NATO’s Slippery Slope

At The National Interest Ted Galen Carpenter outlines the bad precedents set by NATO intervention in the former Yugoslavia:

Washington, DC perpetuated and deepened its Balkan blunder a few years after the Bosnia intervention when it intervened in Kosovo. Civil strife in Serbia’s restless, predominantly Albanian province, simmered and then flared in the mid-and late-1990s. This time, Washington didn’t even make a gesture of deferring to the leading European states, but took the policy lead early on. Ultimately, the United States led a seventy-eight-day air war against Serbia, compelling Belgrade to relinquish control to a largely NATO occupation force operating under a fig-leaf resolution that the UN Security Council approved. Russia reluctantly acquiesced to that peacekeeping resolution, despite Moscow’s ties to Belgrade and Russian interests in the Balkans going back well into the nineteenth century.

There has been a clear slippery slope in NATO interventions, from Bosnia where there was at least a humanitarian justification to Kosovo where there wasn’t, to Libya where it was a pretext for regime change and has resulted in persistent chaos.

5 comments… add one
  • Was Libya really a NATO thing? I thought it was mostly an Anglo-French thing with the U.S. along for the ride.
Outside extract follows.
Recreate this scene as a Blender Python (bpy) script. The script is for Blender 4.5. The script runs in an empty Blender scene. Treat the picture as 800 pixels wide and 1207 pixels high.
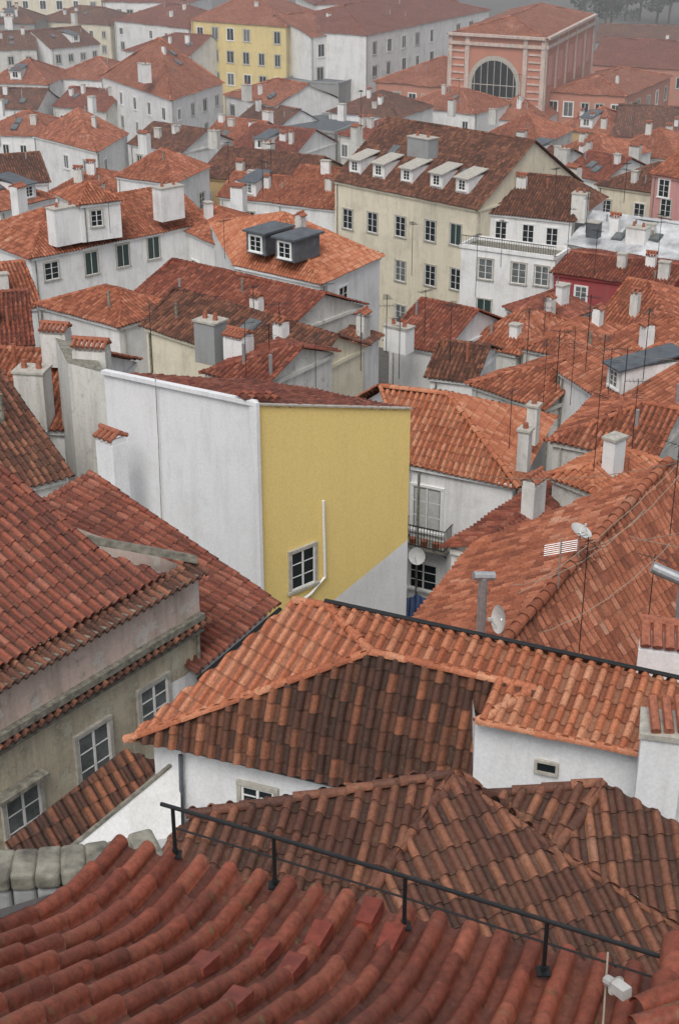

  • Operation Unified Protector was a NATO operation that went substantially beyond the notionally empowering UNSC resolution.

  • Gustopher Link

    Is there really much doubt about how Serbia would handle ethnic unrest in Kosovo after they sponsored war crimes and genocide in Bosnia? I think you need to go back and review what was happening in Kosovo before the intervention — we didn’t just do it Willy-Nilly.

    And, compare Libya to Syria — both had dictators fighting a slowly losing war against increasingly radicalized rebels. We chose different approaches to each and the results of kind of both suck.

  • The Albanian Kosovars were just as bad as the Serbian Kosovars and engaged in as much ethnic cleansing. We entered into a civil war and took a side. That’s not prevention of genocide. That’s facilitation of genocide.

    That’s what we did in Libya, too—entered into a civil war and took a side. Libya had been two Ottoman provinces. We entered into the Libyan civil war on the side of the Benghazi province, opposing the Tripoli side. That didn’t prevent the slaughter of civilians. It arbitrated which civilians would be slaughtered.

  • bob sykes Link

    The results of our R2P dementia have been utter chaos in the Middle East, Eastern Europe, the Balkans, Central Asia and Africa. We ourselves have killed tens of thousands of civilians, razed dozens of cities, displaced millions of people and destroyed whole economies.

    All out of arrogance

    It ought to be clear even to Americans that the US is a rogue terrorist state and the chief source of war and misery on the planet.